Notes Hembree, “A sad trend had been established … On Oct. 9, 1955, driver Tiny Lund, making his first start in the Cup Series (then Grand National) was involved in a brutal accident … Lund was thrown from his Chevrolet when the car flipped several times.  He landed on the track surface and drivers behind him swerved to avoid him.  Ralph Liguori hit Lund’s helmet as he drove through the wreckage … ‘I thought I had killed him,’ said Liguori.

“Said Richard Petty, ‘I was there when Tiny got thrown out of the car and was laying in the middle of the track. He was big as a car.  He was laying there with his T-shirt and white pants on in that dark gumbo (soil).’”

Hembree reasons that Lund’s all-white clothing probably saved his life in the horrifying accident, allowing following drivers to see him more easily in the dust that flew around the track.

Lund sustained only a broken arm and a few bruises.

Tragically, 20 years later in 1975 the popular Lund was destined to die in a crash at Talladega.

Continues Hembree, ” In June of 1956 two drivers were killed (at LeHi) when their cars hurtled out of the track.”

The danger, the excessive dust and financial problems led to the demise of the track in 1957.

Hembree, incidentally, was far, far away from the site of any racing activity when he finished his book.  He relatively was in a world foreign to rumbling engines and swirling action and cheering crowds.

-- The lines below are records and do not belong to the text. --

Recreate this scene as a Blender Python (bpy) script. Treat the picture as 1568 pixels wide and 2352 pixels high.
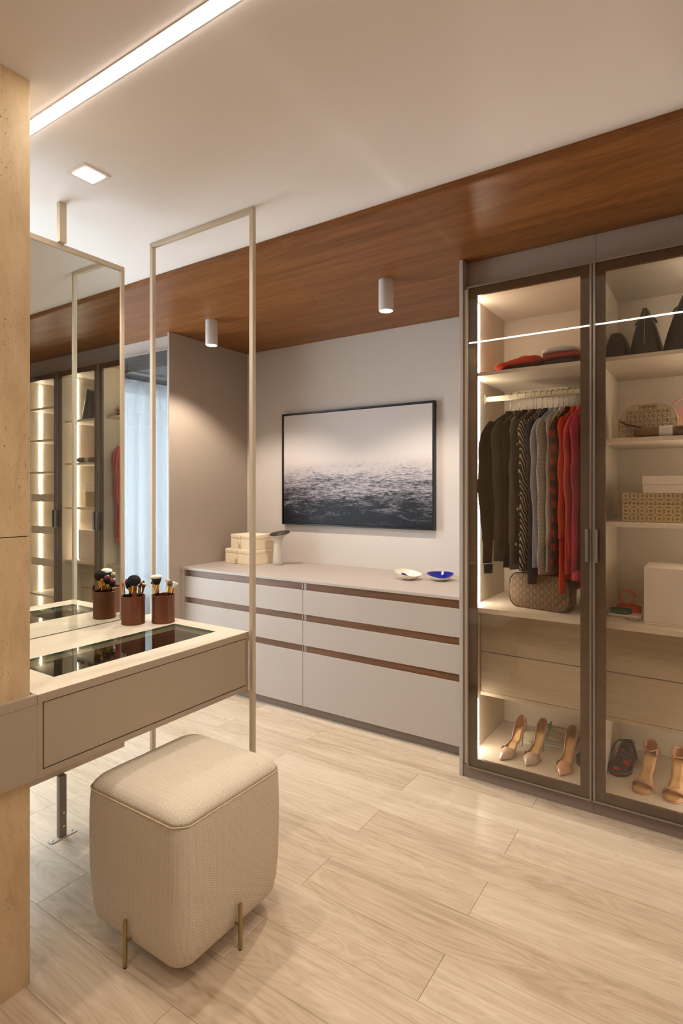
import bpy, bmesh, math, random
from mathutils import Vector, Matrix, Euler
random.seed(7)
PI = math.pi
for o in list(bpy.data.objects): bpy.data.objects.remove(o, do_unlink=True)
S = bpy.context.scene
COL = S.collection

# ------------------------------------------------------------------ camera, world, light, exposure
YAW = .5844
cam_d = bpy.data.cameras.new('camera'); cam = bpy.data.objects.new('camera', cam_d); COL.objects.link(cam)
cam.location = (0, 0, 1.4224); cam.rotation_euler = (PI/2, 0, YAW)
cam_d.sensor_fit = 'HORIZONTAL'; cam_d.sensor_width = 36; cam_d.lens = 1310.7/1568*36
cam_d.shift_x = 0; cam_d.shift_y = -50.7/1568; cam_d.clip_start = .05
S.camera = cam
S.view_settings.view_transform = 'Standard'; S.view_settings.look = 'None'
S.view_settings.exposure = 0.46; S.view_settings.gamma = 1; S.view_settings.use_curve_mapping = False
w = bpy.data.worlds.new('world'); S.world = w; w.use_nodes = True
w.node_tree.nodes['Background'].inputs[0].default_value = (.8, .88, 1, 1)
w.node_tree.nodes['Background'].inputs[1].default_value = 1.2

def area(name, loc, rot, sx, sy, power, color, spread=PI):
    l = bpy.data.lights.new(name, 'AREA'); l.shape = 'RECTANGLE'; l.size = sx; l.size_y = sy
    l.energy = power; l.color = color; l.spread = spread
    o = bpy.data.objects.new(name, l); o.location = loc; o.rotation_euler = rot; COL.objects.link(o); return o
def spot(name, loc, power, color, angle=100, blend=.6, r=.03):
    l = bpy.data.lights.new(name, 'SPOT'); l.energy = power; l.color = color; l.spot_size = math.radians(angle)
    l.spot_blend = blend; l.shadow_soft_size = r
    o = bpy.data.objects.new(name, l); o.location = loc; COL.objects.link(o); return o
WARM = (1, .89, .75); WARM2 = (1, .91, .79); DAY = (.80, .87, 1)
# daylight outside the left window
area('daylight', (-5.45, 1.225, 1.35), (0, -PI/2, 0), 2.3, 2.45, 295, DAY)
STRIP = 32.0      # linear ceiling lamp
LEDW = 44.0       # wardrobe light strips
# recessed ceiling spots of the room (one in view, the rest unseen, assumed behind and beside the camera)
spot('recessed_spot', (-1.958, 1.256, 2.585), 30, WARM2, 120, .5, .035)
for x, y in ((-.35, 1.256), (-.95, -.3), (.9, .3), (-1.0, -1.7)):
    spot('recessed_spot', (x, y, 2.585), 24, WARM, 130, .6, .04)
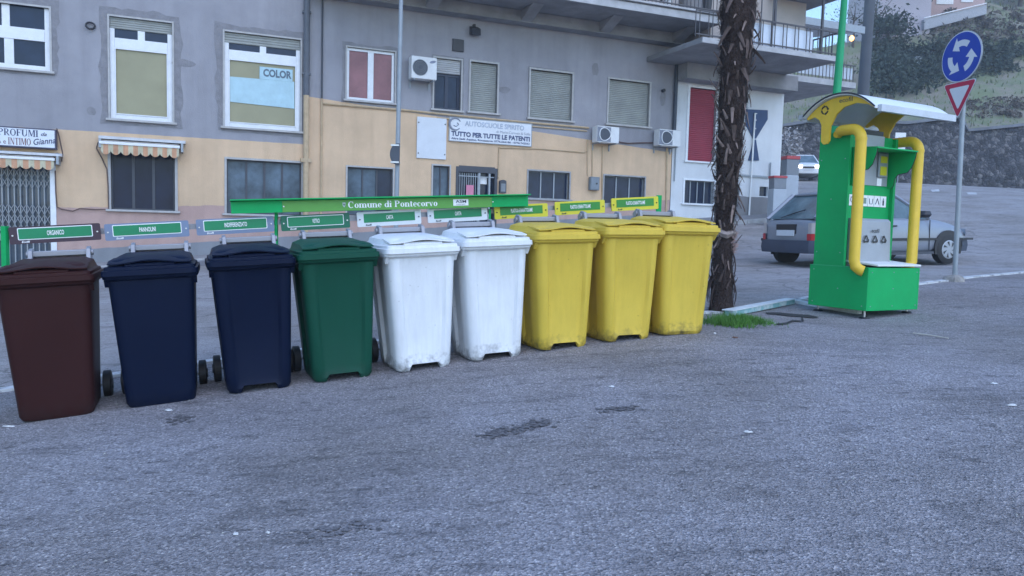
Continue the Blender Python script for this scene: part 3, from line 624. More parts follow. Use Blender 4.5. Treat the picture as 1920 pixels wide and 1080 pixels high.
ac(1107, 1148, 240, 270, 'smaller white air conditioner above the grey meter box', True)
ac(1222, 1262, 246, 276, 'smaller white air conditioner at the right corner of the cream wall', True)
root, w, h = fthing('vent_cover', 'dark square vent cover high on the grey wall', 'vent', 848, 869, 74, 97, .0)
MB().box(-w/2, w/2, -.05, -.002, 0, h).build('cover', M_black, root, bevel=.01)
root, w, h = fthing('flood_lamp', 'small dark flood lamp under the balcony', 'lamp', 879, 896, 48, 68, .0)
mb = MB(); mb.prism([(-.25, -.02), (-.22, .16), (-.05, .24), (-.05, .02)], -w/2, w/2, 'x'); mb.build('housing', M_black, root); MB().box(-.03, .03, -.1, -.002, .05, .3).build('arm', M_black, root)
root, w, h = fthing('meter_box', 'grey meter box between the two right ground floor windows', 'meter box', 1103, 1120, 332, 357, .0)
MB().box(-w/2, w/2, -.14, -.002, 0, h).build('casing', mat('meter grey', (.16, .19, .22), .5), root, bevel=.015)
MB().box(-w/2+.03, w/2-.03, -.146, -.139, .04, h-.04).build('lid', mat('meter lid', (.20, .23, .26), .5), root); MB().disc((.05, -.15, h*.5), .025, .02).build('lock', M_black, root)
root, w, h = fthing('letter_box', 'dark arched letter box beside the barred door', 'letter box', 935, 947, 337, 362, .0)
arch = [(-w/2, 0), (w/2, 0), (w/2, h*.85)]+[(w/2*cos(a), h*.85+h*.13*sin(a)) for a in np.linspace(0, pi, 8)][1:]
MB().prism(arch, -.1, -.002).build('case', M_dframe, root); MB().box(-w*.35, w*.35, -.108, -.1, h*.1, h*.7).build('door', mat('letter door', (.2, .22, .24), .5), root)
root, w, h = fthing('wall_lamp', 'small black wall lamp near the right end of the grey wall', 'lamp', 1237, 1246, 166, 174, .0)
MB().tube([(0, -.02, .05), (0, -.12, .06)], .05, 8).build('head', M_black, root)
# blank board and driving school board
root, w, h = fthing('blank_board', 'faded white blank board on the cream wall left of the lettered sign', 'board', 781, 836, 221, 298, .0)
MB().box(-w/2, w/2, -.045, -.002, 0, h).build('board', mat('faded board', (.62, .65, .69), .6, .08, 3), root, bevel=.005)
mb = MB(); [mb.disc((x, -.05, z), .018, .012, n=8) for x in (-w/2+.04, w/2-.04) for z in (h*.12, h*.86)]; mb.build('screw', M_black, root)
root, w, h = fthing('driving_school_sign', 'white driving school sign lettered tutto per tutte le patenti', 'sign', 841, 996, 226, 270, .0)
MB().box(-w/2, w/2, -.05, -.002, 0, h).build('board', mat('sign board', (.68, .70, .73), .5, .05, 3), root, bevel=.006)
fr = MB(); frame_ring(fr, -w/2, w/2, 0, h, .018, -.058, -.05); fr.build('frame', M_pole, root)
navy = mat('navy print', (.05, .07, .16), .6); faded = mat('faded blue print', (.40, .45, .54), .6, .3, 6); gry = mat('soft grey print', (.22, .24, .3), .6)
put_text(root, 'AUTOSCUOLE SPIRITO', w*.04, -.053, h*.78, faded, width=w*.72, height=h*.22, bold=.03)
put_text(root, 'di Mario,Carmen & Sofia', w*.27, -.053, h*.53, gry, width=w*.42, height=h*.13)
put_text(root, 'TUTTO PER TUTTE LE PATENTI', 0, -.053, h*.32, navy, width=w*.95, height=h*.21, bold=.045)
put_text(root, 'Altre Sedi: Aquino, Roccasecca: 0776.566186 - 0776.742562', 0, -.053, h*.11, navy, width=w*.95, height=h*.11, bold=.03)
mb = MB(); cc = [(-w*.43+.16*cos(a), -.056, h*.72+.16*sin(a)) for a in np.linspace(.5, 5.6, 18)]; mb.tube(cc, [.012+.022*sin(k/17*pi) for k in range(18)], 5); mb.tube([(-w*.45, -.056, h*.66), (-w*.42, -.056, h*.62), (-w*.39, -.056, h*.72), (-w*.41, -.056, h*.78)], .012, 5); mb.build('emblem', gry, root)
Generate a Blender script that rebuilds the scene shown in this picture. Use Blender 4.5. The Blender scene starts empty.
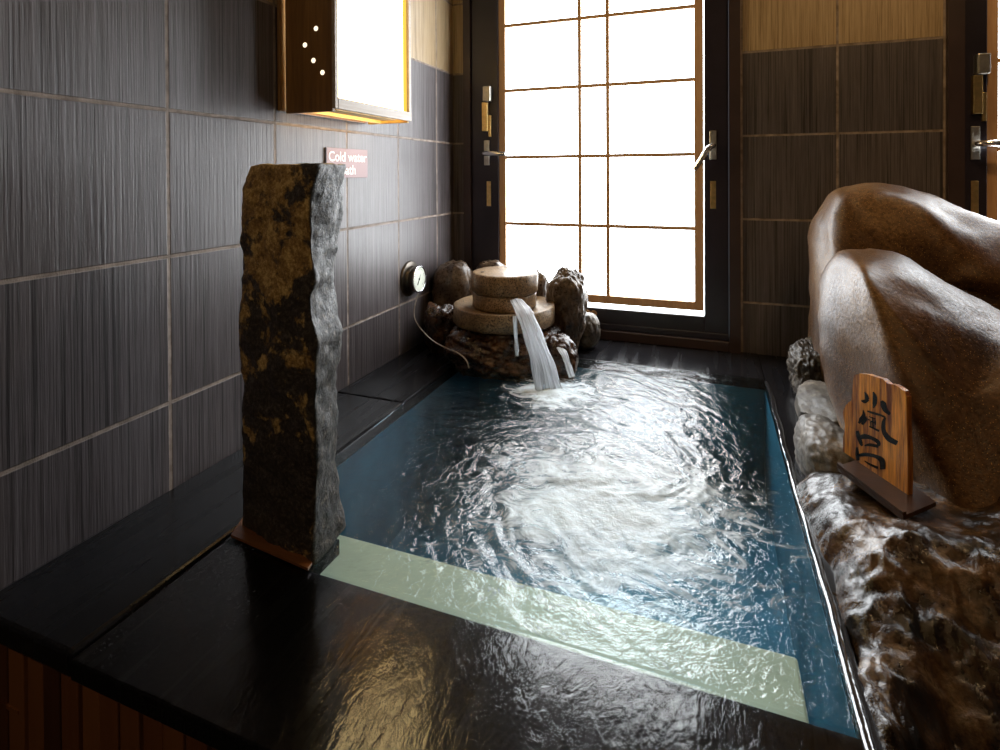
import bpy, bmesh, math, random
import numpy as np
from mathutils import Vector, noise, Matrix
random.seed(4)
SC = bpy.context.scene
COL = SC.collection
V = Vector
# ------------------------------------------------------------------ camera (real lens, solved from the tile joints)
CAM = np.array([1.380, -1.095, 0.865]); YAW, PIT, ROL, FPX = -0.3607, -0.0082, -0.0051, 553.5
CX, CY = 499.45, 179.5
D = 1.81
def basis():
    c, s = math.cos(YAW), math.sin(YAW)
    F = np.array([s, c, 0]); r = np.array([c, -s, 0]); u = np.array([0, 0, 1.])
    f2 = F*math.cos(PIT)+u*math.sin(PIT); u2 = -F*math.sin(PIT)+u*math.cos(PIT)
    return r*math.cos(ROL)+u2*math.sin(ROL), -r*math.sin(ROL)+u2*math.cos(ROL), f2
RV, UV, FV = basis()
def ray(x, y): return FV+RV*(x-CX)/FPX-UV*(y-CY)/FPX
def W(x, y, Y=D):          # measured point of the photograph at world depth Y
    d = ray(x, y); return CAM+d*(Y-CAM[1])/d[1]
def G(x, y, z=0):
    d = ray(x, y); return CAM+d*(z-CAM[2])/d[2]
def WX(x, y, X=0):
    d = ray(x, y); return CAM+d*(X-CAM[0])/d[0]

cam = bpy.data.cameras.new('camera'); co = bpy.data.objects.new('camera', cam); COL.objects.link(co)
cam.sensor_width = 36; cam.lens = FPX*36/1000
cam.shift_x = (500-CX)/1000; cam.shift_y = -(375-CY)/1000
M3 = Matrix(((RV[0], UV[0], -FV[0]), (RV[1], UV[1], -FV[1]), (RV[2], UV[2], -FV[2])))
co.matrix_world = Matrix.Translation(V(CAM)) @ M3.to_4x4()
cam.clip_start = 0.02
SC.camera = co

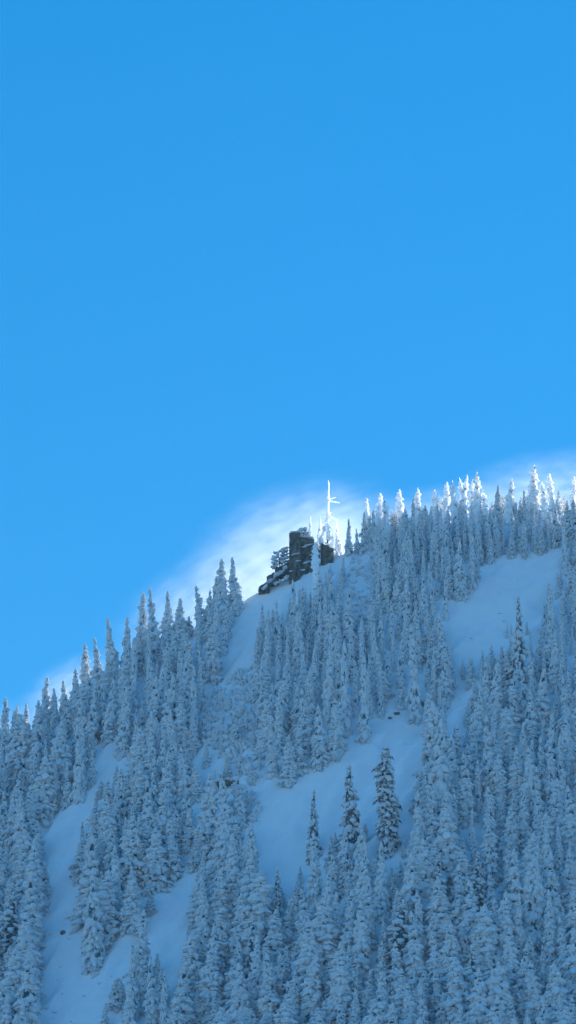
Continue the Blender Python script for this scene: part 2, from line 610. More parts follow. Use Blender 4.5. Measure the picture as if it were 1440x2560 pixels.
# --- sunlit crest on the right
for (u, top, w, kind, lab, dv) in [
    (770, 1290, 12, 'rime1', "small rimed white fir left of the tall white snag on the summit", -2),
    (793, 1288, 12, 'rime2', "small rimed white fir close beside the tall white snag", -2),
    (842, 1300, 13, 'rime2', "stubby rimed fir at the right foot of the tall white snag", -2),
    (870, 1297, 26, 'spire2', "small shaded fir alone against the bright plume right of the rock", 4),
    (895, 1322, 26, 'mid3', "low shaded fir starting the right-hand stand beside the bright plume", 6),
    (918, 1243, 24, 'rime1', "leftmost sunlit fir of the right-hand crest with a bright left side", 4),
    (944, 1230, 34, 'rime2', "fir with a rounded sunlit cap second on the right-hand crest", 4),
    (968, 1252, 30, 'rime1', "fir with a broad white sunlit tip just right of the rounded cap", 8),
    (1003, 1220, 32, 'rime2', "sunlit fir with ragged white side branches on the crest", 4),
    (1043, 1215, 30, 'rime1', "fir with a long sunlit tip trailing down to the right", 6),
    (1068, 1280, 34, 'spire2', "shaded fir below the long trailing sunlit tip", 12),
    (1088, 1224, 24, 'rime2', "short thin sunlit fir left of the bright cluster on the crest", 4),
    (1112, 1202, 30, 'rime2', "sunlit fir with a bulging white tip at the left of the bright cluster", 4),
    (1137, 1197, 26, 'rime1', "tall narrow white column fir at the left of the bright cluster", 18),
    (1152, 1184, 26, 'rime1', "highest white tip in the middle of the bright crest cluster", 4),
    (1166, 1188, 24, 'rime2', "white tip pressed against the highest tip of the crest cluster", 8),
    (1179, 1200, 24, 'rime1', "thinner white tip in the right part of the crest cluster", 4),
    (1192, 1184, 30, 'rime2', "tall broad white fir closing the bright crest cluster on its right", 6),
    (1212, 1228, 26, 'rime2', "low rounded white fir right of the bright crest cluster", 4),
    (1243, 1210, 38, 'spire3', "shaded grey fir between the bright cluster and the lone lit tip", 10),
    (1268, 1198, 30, 'rime1', "lone lit tip right of the shaded grey fir on the crest", 8),
    (1290, 1256, 30, 'spire2', "dark-sided shaded fir in the gap before the brightest crest tree", 14),
    (1312, 1226, 26, 'spire1', "shaded fir touching the left side of the brightest crest tree", 8),
    (1328, 1166, 36, 'rime2', "brightest and tallest white fir toward the right end of the crest", 4),
    (1342, 1200, 28, 'rime1', "white fir leaning on the brightest crest tree from its right", 6),
    (1360, 1204, 24, 'rime1', "slim lit fir between the brightest crest tree and its right neighbour", 6),
    (1381, 1182, 28, 'rime1', "tall lit fir with a smooth white tip near the right edge", 6),
    (1400, 1238, 26, 'rime2', "low lit fir beside the smooth white tip near the right edge", 6),
    (1418, 1250, 30, 'spire3', "rounded shaded fir second from the right end of the crest", 10),
    (1434, 1190, 28, 'rime1', "lit fir cut by the photo's right edge on the crest", 6),
]:
    tree(u, top, float(ridge_v(u)) + dv, w, kind, lab, name='rimed_fir' if kind.startswith('rime') else 'snowy_fir')

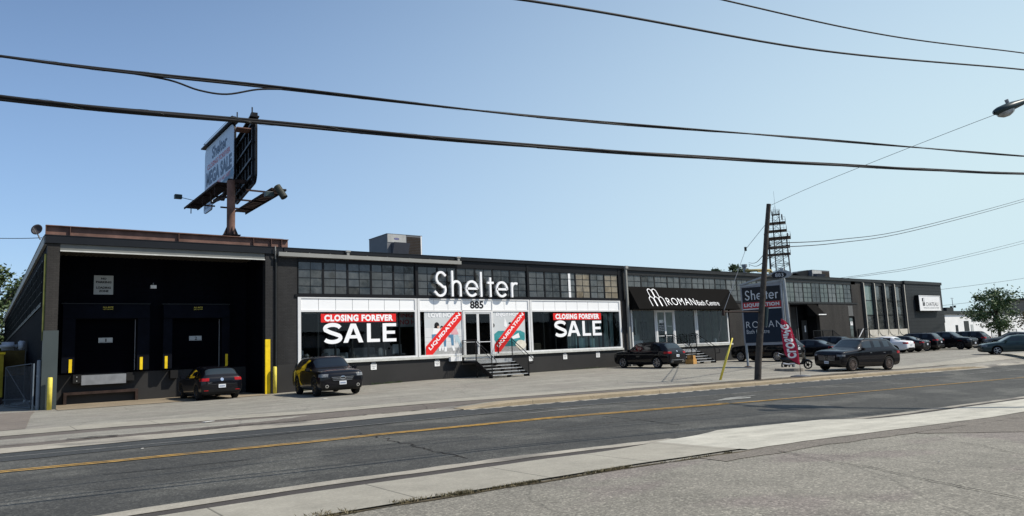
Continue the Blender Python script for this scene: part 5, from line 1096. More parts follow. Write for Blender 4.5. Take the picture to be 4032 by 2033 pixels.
MB().box(-0.03, 0.12, -0.1, 0.1, -0.02, 0).build('bolt', 'black_steel', up_)
PB = V3(up_.location); TOP = PB+Lp
def wire(name, lab, pts, r, grp='overhead wires', mat='cable_black', cat='cable', n=6):
    return tag(MB().tube(pts, r, n).build(name, mat, smooth=True), lab, cat, grp)
INS = TOP+V3((-0.95, 0.75, -2.05)); STR = PB+V3((-1.97, 0.1, 3.1)); ANC = V3((26.1, -13.8, gz(26.1, -13.8)))
g1 = empty('guy_wire', TOP, 0, 'steel guy wire with a black insulator running down from the wooden pole top', 'guy wire')
MB().tube([tuple(TOP-V3((0, 0, 0.7))-TOP), tuple(INS-TOP), tuple(STR-TOP), tuple(V3((24.6, -14.9, 1.6))-TOP)], 0.011, 5).build('strand', 'steel_grey', g1); d_ = (INS-TOP).normalized(); MB().tube([tuple(INS-TOP-V3((0.03, 0, -0.09))), tuple(INS-TOP+V3((-0.03, 0, -0.09)))], 0.055, 8).build('insulator', 'cable_black', g1)
gpz = gz(26.2, -13.8); gp_ = tag(MB().tube([(0, 0, -0.05), (0.12, -0.32, 0.9), (0.36, -0.62, 1.95)], [0.055, 0.055, 0.03], 10).build('guy_guard', 'yellow_pale', smooth=True), 'thin leaning yellow guy guard standing on the asphalt left of the pole', 'guy guard'); gp_.location = (25.9, -13.85, gpz)
def cable_path(P_, n=40):
    out = []
    for (a, b) in zip(P_[:-1], P_[1:]):
        for i in range(n//(len(P_)-1)): t = i/(n//(len(P_)-1)); out.append(V3(a)*(1-t)+V3(b)*t)
    out.append(V3(P_[-1])); return out
def smoothp(P_, k=3, n=60):
    out = []; c = len(P_)
    for i in range(c-1):
        p0, p1, p2, p3 = [V3(P_[max(0, min(c-1, j))]) for j in (i-1, i, i+1, i+2)]
        m = max(3, n//(c-1))
        for s_ in range(m): t = s_/m; out.append(0.5*((2*p1)+(-p0+p2)*t+(2*p0-5*p1+4*p2-p3)*t*t+(-p0+3*p1-3*p2+p3)*t**3))
    out.append(V3(P_[-1])); return out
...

Mike, who has covered NASCAR for 30 years, was on the porch of cabin No. 6 at Lamar Buffalo Ranch in Yellowstone National Park.  A nature lover and avid hiker, he had been on a two-week trek that partly took him and two companions through the remote wilds inhabited by grizzly bears.

In his publication’s introduction Hembree typed this (and I paraphrase): “To complete the writing of a book about stock car racing here is a strange feeling, indeed. The only noise at the moment is produced by a strong wind whipping up the Lamar Valley, which has been described as home to one of the world’s richest collections of wildlife … The quiet here on Yellowstone’s northern range is something magical …”

Most readers, I feel sure, will find Mike Hembree’s writing is magic as well.